次は澎湖諸島の独立に対する評価である。澎湖諸島の人々が投票で独立を求めた場合その権利を認めるか否かを尋ねている(表2)。 台湾独立と澎湖諸島独立に関するそれとでは、質問形式が異なるため、厳密な比較ではなく、大まかな傾向の把握にとどめたい。
表2 澎湖諸島の独立を認めるか?(2013年実施のTaiwan Social Change Suvey) | ||
度数 | % | |
とても賛成する | 78 | 4.4% |
賛成する | 635 | 35.8% |
賛成しない | 798 | 45.0% |
とても賛成しない | 262 | 14.8% |
合計 | 1773 | 100.0% |
(出典)傅仰止・章英華・杜素豪・廖培珊主編(2014)『台灣社會變遷基本調查計畫第六期第四次調查計畫執行報告』中央研究院社會學研究所(2021年6月11日取得、https://www2.ios.sinica.edu.tw/sc/cht/datafile/tscs13.pdf)の「74.有人認為,如果澎湖的居民透過公民投票希望獨立,請問您同不同意他們應該有獨立的權利?」(p,228)より寺沢重法作成。
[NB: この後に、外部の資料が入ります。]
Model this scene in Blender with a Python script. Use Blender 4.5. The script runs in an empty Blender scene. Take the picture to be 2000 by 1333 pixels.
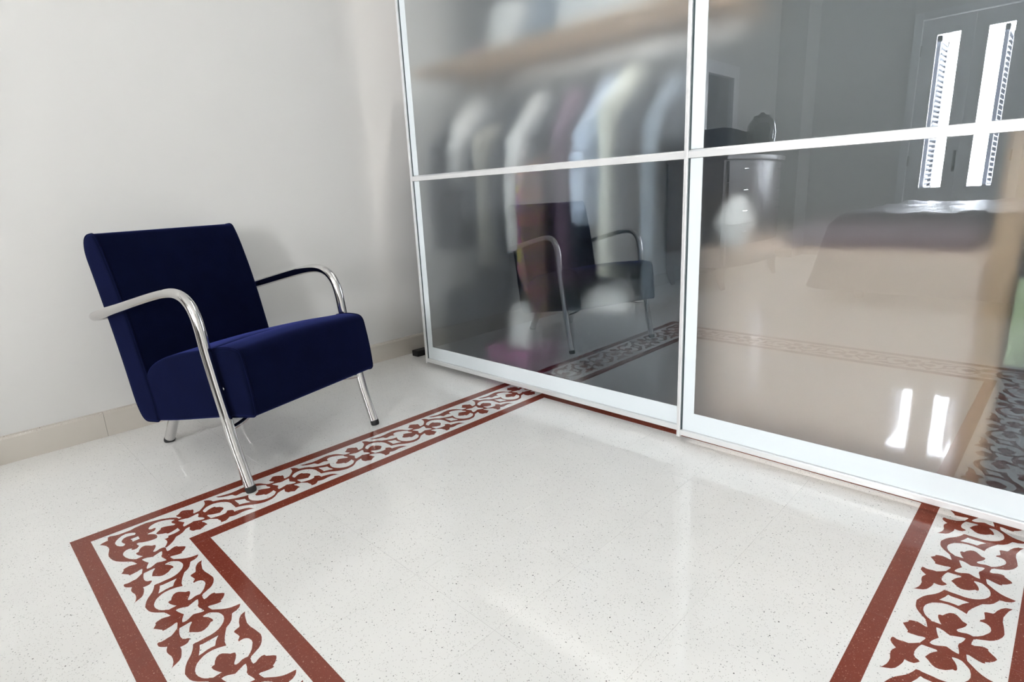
import bpy, bmesh, math, json
from mathutils import Vector, Matrix
from mathutils.geometry import tessellate_polygon

# ------------------------------------------------------------------ camera, world, light, exposure
scene = bpy.context.scene
COL = scene.collection
H = 0.92
F_PX = 1115.609
YAW, PIT, ROL = 0.78555177, 0.25148306, -0.04702125
_f = Vector((-math.sin(YAW) * math.cos(PIT), math.cos(YAW) * math.cos(PIT), -math.sin(PIT)))
_r = Vector((math.cos(YAW), math.sin(YAW), 0))
_u = _r.cross(_f)
_c, _s = math.cos(ROL), math.sin(ROL)
CR = _c * _r + _s * _u
CU = -_s * _r + _c * _u
cam_d = bpy.data.cameras.new('camera')
cam_d.sensor_width = 36
cam_d.lens = 36 * F_PX / 2000
cam_d.clip_start = 0.02
cam = bpy.data.objects.new('camera', cam_d)
COL.objects.link(cam)
M = Matrix((CR, CU, -_f)).transposed().to_4x4()
M.translation = Vector((0, 0, H))
cam.matrix_world = M
scene.camera = cam

SKY = 17.0
world = bpy.data.worlds.new('sky')
scene.world = world
world.use_nodes = True
bg = world.node_tree.nodes['Background']
bg.inputs[0].default_value = (0.97, 0.98, 1.0, 1)
bg.inputs[1].default_value = SKY

def area(name, loc, rot, sx, sy, power, col=(1, 1, 1), portal=False):
    l = bpy.data.lights.new(name, 'AREA')
    l.shape = 'RECTANGLE'
    l.size, l.size_y = sx, sy
    l.energy = power
    l.color = col
    if portal:
        l.cycles.is_portal = True
    o = bpy.data.objects.new(name, l)
    COL.objects.link(o)
    o.location = loc
    o.rotation_euler = rot
    return o

R90 = math.radians(90)
# daylight portals in the window openings of the wall behind the camera (daylight comes only through the openings)
area('window_portal', (-1.065, -4.36, 1.45), (R90, 0, math.pi * 0), 1.1, 2.3, 1, portal=True)
area('window_portal', (1.65, -4.36, 1.7), (R90, 0, 0), .9, 1.6, 1, portal=True)  # portal of the added second window
# added fill lights, unseen behind the sliding doors, to brighten the closet
area('closet_fill', (-1.2, 2.3, 2.9), (0, 0, 0), 1.2, 0.2, 3.5, (1.0, 0.97, 0.93))
area('closet_strip_fill', (-1.6, 2.06, 1.535), (math.radians(35), 0, 0), 1.6, 0.06, 1.3, (1.0, 0.98, 0.95))  # added fill under the shelf, lifts the hanging clothes
area('closet_fill', (-0.1, 2.3, 2.9), (0, 0, 0), 1.2, 0.2, 6, (1.0, 0.97, 0.93))

vs = scene.view_settings
vs.view_transform = 'Standard'
vs.look = 'None'
vs.gamma = 1
vs.use_curve_mapping = False
vs.exposure = 1.96
scene.cycles.max_bounces = 14
scene.cycles.transmission_bounces = 10
scene.cycles.glossy_bounces = 6
scene.cycles.diffuse_bounces = 6
scene.cycles.caustics_refractive = True
scene.cycles.sample_clamp_indirect = 12

# ------------------------------------------------------------------ helpers
def mat(name, base, rough=0.5, metal=0.0, spec=0.5, coat=0.0, sheen=0.0, sheen_tint=None, noise=None, bump=None, emit=None):
    m = bpy.data.materials.new(name)
    m.use_nodes = True
    nt = m.node_tree
    b = nt.nodes['Principled BSDF']
    b.inputs['Base Color'].default_value = (*base, 1)
    b.inputs['Roughness'].default_value = rough
    b.inputs['Metallic'].default_value = metal
    b.inputs['Specular IOR Level'].default_value = spec
    b.inputs['Coat Weight'].default_value = coat
    b.inputs['Coat Roughness'].default_value = 0.05
    b.inputs['Sheen Weight'].default_value = sheen
    if sheen_tint:
        b.inputs['Sheen Tint'].default_value = (*sheen_tint, 1)
        b.inputs['Sheen Roughness'].default_value = 0.42
    if noise or bump:
        geo = nt.nodes.new('ShaderNodeNewGeometry')
        n = nt.nodes.new('ShaderNodeTexNoise')
        nt.links.new(geo.outputs['Position'], n.inputs['Vector'])
    if noise:
        sc, amt = noise
        n.inputs['Scale'].default_value = sc
        n.inputs['Detail'].default_value = 6
        mx = nt.nodes.new('ShaderNodeMix')
        mx.data_type = 'RGBA'
        mx.inputs[6].default_value = (*[c * (1 - amt) for c in base], 1)
        mx.inputs[7].default_value = (*[min(1, c * (1 + amt)) for c in base], 1)
        nt.links.new(n.outputs['Fac'], mx.inputs[0])
        nt.links.new(mx.outputs[2], b.inputs['Base Color'])
    if bump:
        sc, st, dist = bump
        n2 = nt.nodes.new('ShaderNodeTexNoise')
        nt.links.new(geo.outputs['Position'], n2.inputs['Vector'])
        n2.inputs['Scale'].default_value = sc
        n2.inputs['Detail'].default_value = 4
        bp = nt.nodes.new('ShaderNodeBump')
        bp.inputs['Strength'].default_value = st
        bp.inputs['Distance'].default_value = dist
        nt.links.new(n2.outputs['Fac'], bp.inputs['Height'])
        nt.links.new(bp.outputs['Normal'], b.inputs['Normal'])
    return m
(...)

DKおよびNA回答は除いてある。 |
賛成と不賛成に二分すると、不賛成が59.8%(「賛成しない」と「とても賛成しない」の合計)、賛成が40.2%(「「賛成する」と「とても賛成する」の合計」)である。また、「とても賛成する」と「とても賛成しない」を比べると後者が多い(4.4%、14.8%)。賛否両論であり、かつ不賛成が若干勝っている様子がうかがわれる。
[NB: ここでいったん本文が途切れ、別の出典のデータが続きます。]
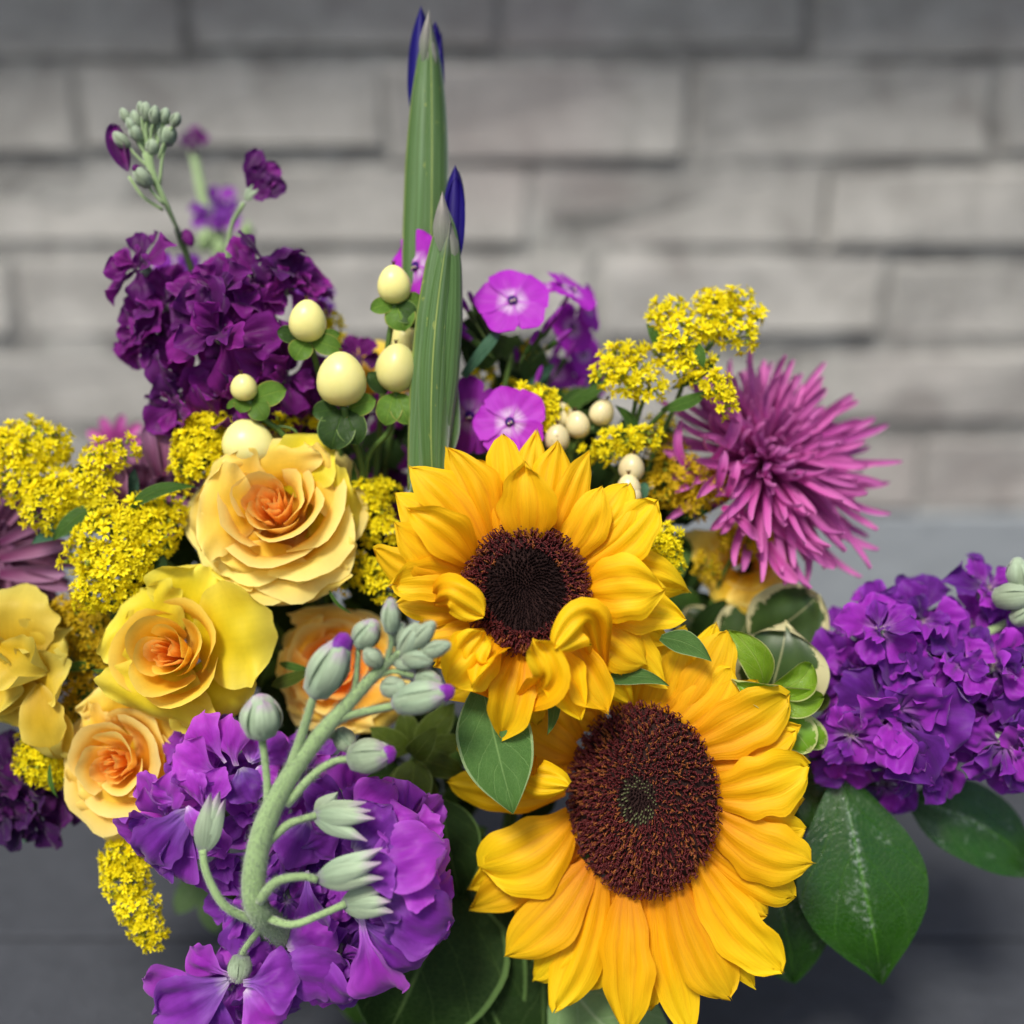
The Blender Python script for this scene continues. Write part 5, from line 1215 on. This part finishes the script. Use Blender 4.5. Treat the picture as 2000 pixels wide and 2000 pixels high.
goldenrod('tall goldenrod spray leaning right, highest at the right', [(1310, 605, -40, 40, 22), (1290, 625, -40, 24, 20), (1400, 600, -50, 50, 30), (1440, 585, -50, 26, 22), (1470, 615, -50, 28, 20), (1440, 650, -40, 40, 34), (1380, 640, -30, 34, 30), (1330, 660, -20, 36, 36), (1330, 710, -20, 34, 30), (1290, 690, -30, 20, 24), (1400, 590, -50, 30, 22), (1360, 700, -30, 26, 22)],
          [[(1310, 620, -60), (1335, 690, -60), (1330, 760, -70), (1280, 880, -110), (1240, 1000, -150)], [(1440, 620, -60), (1400, 660, -60), (1350, 720, -70)], [(1400, 600, -60), (1370, 660, -70), (1335, 720, -70)]],
          [((1290, 690, -30), (1262, 630, -30), 22, 'leaf', {}), ((1365, 670, -10), (1375, 720, 0), 22, 'leaf', {}), ((1310, 760, -50), (1410, 690, -40), 22, 'leaf', {})], fr=13)
goldenrod('goldenrod spray arching low beside the tall right one', [(1205, 700, -40, 36, 26), (1235, 685, -40, 30, 20), (1190, 730, -30, 30, 26), (1225, 745, -20, 36, 26), (1275, 755, -20, 30, 26), (1250, 720, -30, 24, 20)], [[(1200, 720, -50), (1240, 760, -60), (1230, 840, -80), (1200, 960, -130)], [(1270, 750, -40), (1250, 800, -60), (1225, 880, -90)]], (), fr=13)
goldenrod('goldenrod branch curving right in front of the pink chrysanthemum', [(1400, 755, 0, 28, 30), (1415, 790, 0, 18, 26), (1380, 745, -6, 26, 18)], [[(1405, 770, -16), (1340, 775, -30), (1290, 810, -50), (1240, 870, -90), (1190, 960, -130)]], [((1290, 800, -40), (1390, 760, -20), 26, 'leaf', {}), ((1250, 850, -60), (1200, 790, -50), 20, 'leaf', {})], fr=12)
goldenrod('small goldenrod tuft right of the phlox pair', [(1055, 785, -50, 36, 28), (1075, 800, -50, 26, 22), (1030, 770, -60, 22, 18), (1055, 830, -50, 20, 22)], [[(1060, 800, -70), (1070, 880, -100), (1080, 980, -150)]], (), fr=12)
goldenrod('flat goldenrod tuft below the dull ivory berries', [(1210, 860, -40, 46, 24), (1260, 855, -40, 34, 20), (1185, 880, -40, 26, 20), (1150, 885, -60, 18, 18)], [[(1220, 870, -60), (1220, 940, -90), (1200, 1050, -150)], [(1180, 900, -60), (1210, 930, -80), (1220, 980, -100)]], (), fr=12)
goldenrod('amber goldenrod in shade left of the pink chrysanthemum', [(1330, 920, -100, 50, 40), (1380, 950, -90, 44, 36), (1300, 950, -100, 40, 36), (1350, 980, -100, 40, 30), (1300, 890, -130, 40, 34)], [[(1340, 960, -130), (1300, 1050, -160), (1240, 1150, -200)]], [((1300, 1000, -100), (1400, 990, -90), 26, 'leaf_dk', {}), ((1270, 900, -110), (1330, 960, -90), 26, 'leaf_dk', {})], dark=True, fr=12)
goldenrod('fine goldenrod tuft at the right edge of the upper sunflower', [(1300, 1060, 0, 34, 36), (1310, 1095, 0, 26, 26), (1285, 1045, -10, 24, 22)], [[(1295, 1080, -30), (1270, 1150, -60)]], (), fr=9)
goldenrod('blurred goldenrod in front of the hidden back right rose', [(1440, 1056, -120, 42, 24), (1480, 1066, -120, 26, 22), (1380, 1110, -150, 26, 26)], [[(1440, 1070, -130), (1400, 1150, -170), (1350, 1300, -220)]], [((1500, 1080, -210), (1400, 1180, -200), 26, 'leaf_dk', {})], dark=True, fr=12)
goldenrod('goldenrod bits showing behind the cream berries', [(640, 630, -160, 24, 22), (660, 660, -160, 18, 22), (545, 825, -60, 30, 18), (620, 820, -120, 26, 16)], [[(650, 640, -180), (660, 740, -180), (680, 900, -200)]], (), fr=12)
goldenrod('yellow specks of goldenrod deep in the centre greenery', [(1040, 690, -200, 24, 20), (1100, 780, -230, 24, 20), (940, 740, -200, 30, 22), (1000, 760, -180, 24, 18), (1290, 840, -160, 30, 30)], [[(1040, 700, -220), (1030, 800, -230), (1020, 950, -240)]], (), fr=12)

# ================================================================== CHRYSANTHEMUMS
g_mu = 'mauve pink chrysanthemums'
def mum(label, C, ax, rings, mat, base=None, nu=5, nv=12, extra=(), skew=0.):
    t = thing('chrysanthemum', label, 'chrysanthemum', C, g_mu)
    F = np.array(frame_from(ax))[:3, :3]
    k = 0
    for (n, L, w, el, sp) in rings:
        for i in range(n):
            k += 1
            a = 2 * math.pi * (i + ru(-.3, .3)) / n; e = el + ru(-.13, .13); l = L * ru(.8, 1.15) * (1 + skew * math.cos(a + .7))
            d = V(math.cos(a) * math.cos(e), math.sin(a) * math.cos(e), math.sin(e))
            N = V(-math.cos(a) * math.sin(e), -math.sin(a) * math.sin(e), math.cos(e))
            B = C + F @ (V(d[0], d[1], 0) * 14); T = C + F @ (d * l)
            part(t, 'petal', petal(B, T, w * ru(.85, 1.15), P_STRAP, N=tuple(F @ N), bend=ru(-.06, .12), cup=.5, tip=ru(-.05, .22), tipat=.6, side=ru(-.06, .06), seed=k, nu=nu, nv=nv), MAT[mat])
    for (b, e, w, kw) in extra:
        kk = dict(cup=.35, bend=.1, nu=nu, nv=nv); kk.update(kw)
        part(t, 'petal', petal(at(*b), at(*e), w, P_STRAP, **kk), MAT[mat])
    part(t, 'disc', lathe(C + F @ V(0, 0, -20), F @ V(0, 0, 1), [(-18, 10), (-6, 30), (4, 26), (8, 4)], 12), MAT['leaf'])
    return t
axm = nrm(V(.25, .38, .85))
m1 = mum('pink chrysanthemum with long quilled petals, right of the goldenrod', at(1492, 900, -175), nrm(V(.34, .36, .82)),
    [(44, 258, 19, -.10, 0), (44, 246, 19, .08, 0), (40, 222, 18, .28, 0), (36, 184, 17, .52, 0), (30, 140, 15, .8, 0), (24, 98, 13, 1.05, 0), (16, 62, 11, 1.3, 0)], 'mum', skew=.12,
    extra=[((1400, 960, -60), (1415, 880, -40), 19, {}), ((1420, 970, -50), (1440, 900, -40), 19, {}), ((1430, 1000, -60), (1480, 1055, -40), 20, {}), ((1410, 990, -60), (1445, 1010, -30), 18, {}), ((1500, 1060, -90), (1555, 1140, -60), 30, dict(side=.1)), ((1470, 1000, -120), (1630, 1110, -100), 28, {}),
           ((1360, 930, -90), (1330, 820, -80), 19, dict(side=-.2)), ((1380, 920, -100), (1296, 880, -90), 19, {}), ((1390, 930, -90), (1308, 930, -90), 19, {}), ((1390, 900, -80), (1440, 800, -70), 24, dict(side=.1))])
tie_stem(m1, at(1480, 905, -150), 10, MAT['stem'])
m2 = mum('dusky mauve chrysanthemum cut off at the left edge', at(-30, 1075, -170), (.5, .1, .8),
    [(26, 200, 24, -.1, 0), (26, 185, 24, .1, 0), (22, 150, 22, .4, 0), (16, 100, 20, .8, 0)], 'mum_dk', extra=[((0, 1090, -110), (140, 1060, -100), 30, {}), ((0, 1120, -110), (130, 1120, -100), 34, {}), ((0, 1060, -120), (110, 1010, -110), 26, {}), ((10, 1110, -110), (140, 1150, -100), 26, {})])
tie_stem(m2, at(-20, 1080, -200), 10)
m3 = mum('dusky mauve chrysanthemum half hidden behind the left goldenrod', at(290, 960, -170), (.0, .6, .8),
    [(26, 150, 24, -.1, 0), (24, 140, 24, .15, 0), (18, 110, 22, .5, 0), (14, 80, 20, .9, 0)], 'mum_dk', extra=[((240, 1000, -60), (235, 905, -50), 40, {}), ((310, 930, -80), (290, 830, -70), 30, {}), ((320, 930, -80), (330, 820, -80), 30, {})])
tie_stem(m3, at(290, 960, -200), 10)
m4 = thing('chrysanthemum', 'blurred pale pink petals far behind the left goldenrod', 'chrysanthemum', at(230, 850, -420), g_mu)
for i in range(9):
    a = i * .7; part(m4, 'petal', petal(at(230, 870, -420), at(230 + 62 * math.cos(a), 860 + 52 * math.sin(a), -410), 26, P_STRAP, cup=.3, seed=i, nu=5, nv=8), MAT['mum'])
tie_stem(m4, at(230, 870, -425), 8)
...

以上、台湾独立・大陸では独立が若干多いのに対して、澎湖諸島独立については不賛成が多いようである。独立や自治という点においては同じだが、何が、誰が独立するかを加味した場合、一枚岩的社会意識ではないようである。この結果の意味を解釈するのは容易ではない。だが、台湾独立という言説を見る場合、このような多面性も視野に入れた方がよいと推察する。